Sunday, January 24, 2010

"They still don't get it"

Was just reading Bob Herbert's column of this weekend and thought this excerpt struck a concordant note with Canadian circumstances, which perhaps might be stirring some of the discontent with the Conservatives at the moment. Comparisons between the U.S. and Canada are never perfect, of course, but see the emphasized parts in particular and see if it rings true for our political and economic dynamic as well:
The question for Democrats is whether there is anything that will wake them up to their obligation to extend a powerful hand to ordinary Americans and help them take the government, including the Supreme Court, back from the big banks, the giant corporations and the myriad other predatory interests that put the value of a dollar high above the value of human beings.

The Democrats still hold the presidency and large majorities in both houses of Congress. The idea that they are not spending every waking hour trying to fix the broken economic system and put suffering Americans back to work is beyond pathetic. Deficit reduction is now the mantra in Washington, which means that new large-scale investments in infrastructure and other measures to ease the employment crisis and jump-start the most promising industries of the 21st century are highly unlikely.

What we’ll get instead is rhetoric. It’s cheap, so we can expect a lot of it.

Those at the bottom of the economic heap seem all but doomed in this environment. The Center for Labor Market Studies at Northeastern University in Boston put the matter in stark perspective after analyzing the employment challenges facing young people in Chicago: “Labor market conditions for 16-19 and 20-24-year-olds in the city of Chicago in 2009 are the equivalent of a Great Depression-era, especially for young black men.”

The Republican Party has abandoned any serious approach to the nation’s biggest problems, economic or otherwise. It may be resurgent, but it’s not a serious party. That leaves only the Democrats, a party that once championed working people and the poor, but has long since lost its way.
That note on a preoccupation with deficit reduction taking center stage really seems fitting for the Canadian context. It was the big government message of the week, with "second coming Stock" moving into the limelight. Yet what is the government doing to address job creation? The stimulus has yet to bear fruit in improving employment numbers. The original framing of Economic Action Plan job creation was 265,000 jobs by the end of 2010 in the January 2009 budget, with 2007 measures cited as bolstering the number to the 265,000 job level. The government job creation estimate was narrowed to 220,000 jobs by the end of 2010 in the September 2009 economic update. In the December 2009 economic update, the government didn't make any new projections, referring to the 220,000 September estimate as being "...consistent with recent areas of strength in the economy," such as consumer and business confidence, consumer spending. The actual job creation numbers from the stimulus remain a mystery, however, with no answers from the government. This will be something to watch in the March 4th budget, job creation projections this year in light of the aforementioned already promised numbers.

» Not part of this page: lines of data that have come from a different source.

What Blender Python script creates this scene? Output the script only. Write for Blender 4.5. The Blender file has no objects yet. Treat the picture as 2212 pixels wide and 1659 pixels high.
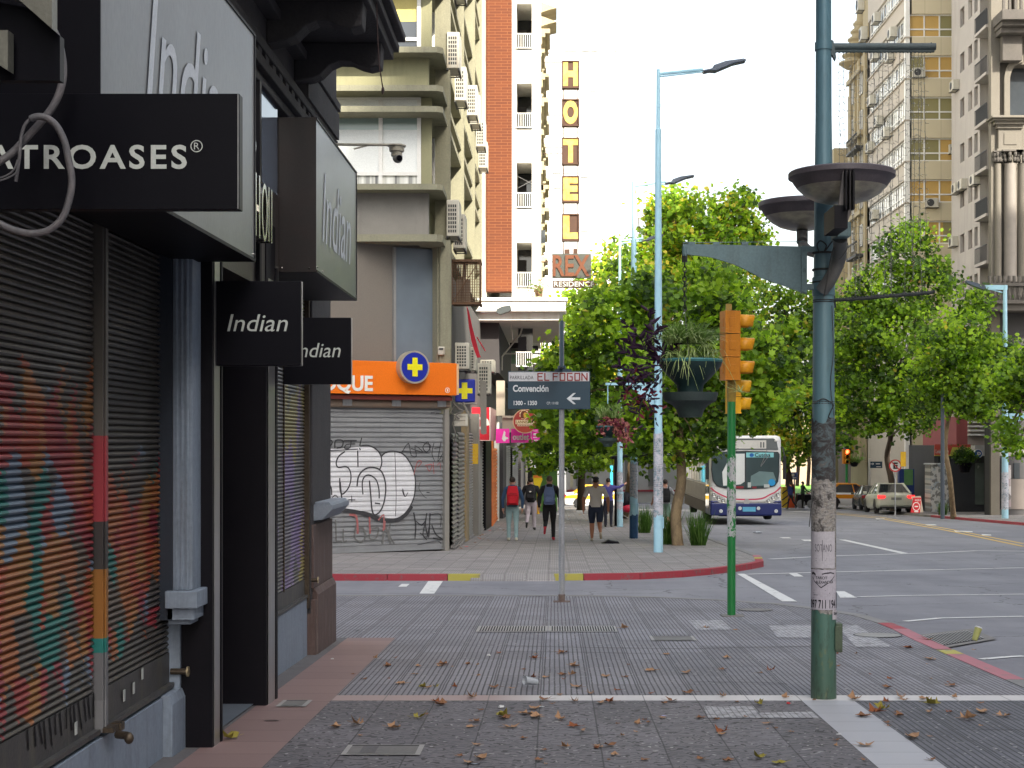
import bpy, bmesh, math, random
import numpy as np
from mathutils import Vector, Matrix, noise as mnoise
R = math.radians
sc = bpy.context.scene
COL = sc.collection
# ------------------------------------------------------------------ camera, world, sun, exposure
F, UV0, VV0, HC = 3283.0,1197.0,955.0,1.55      # focal length and vanishing point (in 2212 px wide units), eye height
SL = 90 / F                                         # the street falls away from the camera by 2.7 %
cam_d = bpy.data.cameras.new('camera'); cam = bpy.data.objects.new('camera', cam_d); COL.objects.link(cam)
cam_d.sensor_width = 36; cam_d.lens = 36 * F / 2212
cam_d.shift_x = -(UV0 - 1106) / 2212; cam_d.shift_y = (VV0 - 829.5) / 2212
cam_d.clip_start = .1; cam_d.clip_end = 3000
cam.location = (0,0, HC); cam.rotation_euler = (R(90),0,0)
sc.camera = cam
AZ, EL = R(147), R(35)                              # sun from behind the camera's right shoulder
w = bpy.data.worlds.new('World'); sc.world = w; w.use_nodes = True
wt = w.node_tree; bg = wt.nodes['Background']
sky = wt.nodes.new('ShaderNodeTexSky'); sky.sky_type = 'NISHITA'; sky.sun_disc = False
sky.sun_elevation = EL; sky.sun_rotation = AZ; sky.dust_density = 4.0; sky.air_density = 1.3; sky.ozone_density = 1.0
hs = wt.nodes.new('ShaderNodeHueSaturation'); hs.inputs['Saturation'].default_value = .5
wt.links.new(sky.outputs[0], hs.inputs['Color']); wt.links.new(hs.outputs[0], bg.inputs['Color'])
bg.inputs['Strength'].default_value = .15
sd = bpy.data.lights.new('sun', 'SUN'); so = bpy.data.objects.new('sun', sd); COL.objects.link(so)
sd.energy = 4.0; sd.angle = R(1.0); sd.color = (1,.93,.80)
sdir = Vector((math.sin(AZ) * math.cos(EL), math.cos(AZ) * math.cos(EL), math.sin(EL)))
so.rotation_euler = (-sdir).to_track_quat('-Z', 'Y').to_euler()
so.location = (0,-10,60)
vs = sc.view_settings; vs.view_transform = 'Standard'; vs.look = 'None'; vs.gamma = 1; vs.exposure = 1.6
sc.cycles.max_bounces = 6; sc.cycles.diffuse_bounces = 3; sc.cycles.transparent_max_bounces = 6
sc.cycles.sample_clamp_indirect = 8

# ------------------------------------------------------------------ helpers
rnd = random.Random(7)
def UX(u, d): return (u - UV0) * d / F
def VZ(v, d): return HC - (v - VV0) * d / F
def P(u, v, d): return Vector((UX(u, d), d, VZ(v, d)))
def gz(y): return -SL * min(y,300)
def G(u, v, drop=0.0):
    d = F * (HC + drop) / (v - 1045.0)
    return Vector((UX(u, d), d, gz(d) - drop))
class FR:                                           # a flat frame: a along U, b up, c out of the face
    def __init__(s, O, U, N): s.O, s.U, s.N, s.V = Vector(O), Vector(U), Vector(N), Vector((0,0,1))
    def p(s, a, b, c=0): return s.O + s.U * a + s.V * b + s.N * c
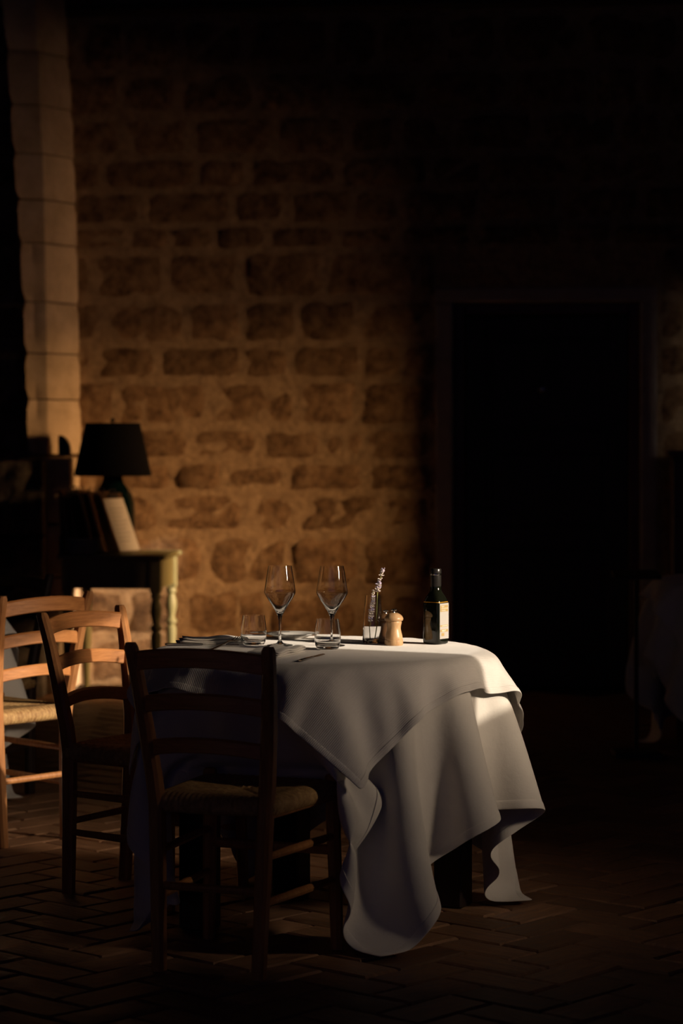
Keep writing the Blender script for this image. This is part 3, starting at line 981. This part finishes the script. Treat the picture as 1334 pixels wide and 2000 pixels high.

The most recent Bank of Canada forecast, issued Friday, is of "gloomy" growth and talk is that reducing the 8.5 % unemployment rate is unlikely, despite government rhetoric and the numbers cited in the economic updates. They're good at rhetoric, the Economic Action Plan ads, at untold and unknowable cost, are back on our television screens. But the gap between rhetoric and action? Still seems to be a problem. Youth unemployment in Canada, similar to the stats Herbert cites, is a pressing issue, hitting a 30-year high in 2009. Yet the talk from government is largely deficit reduction.

All this is to say that Herbert's conclusion, "they still don't get it," is one that could fairly be pointed at the Harper government as well. Throw in a three month break from Parliament, it doesn't help the perception.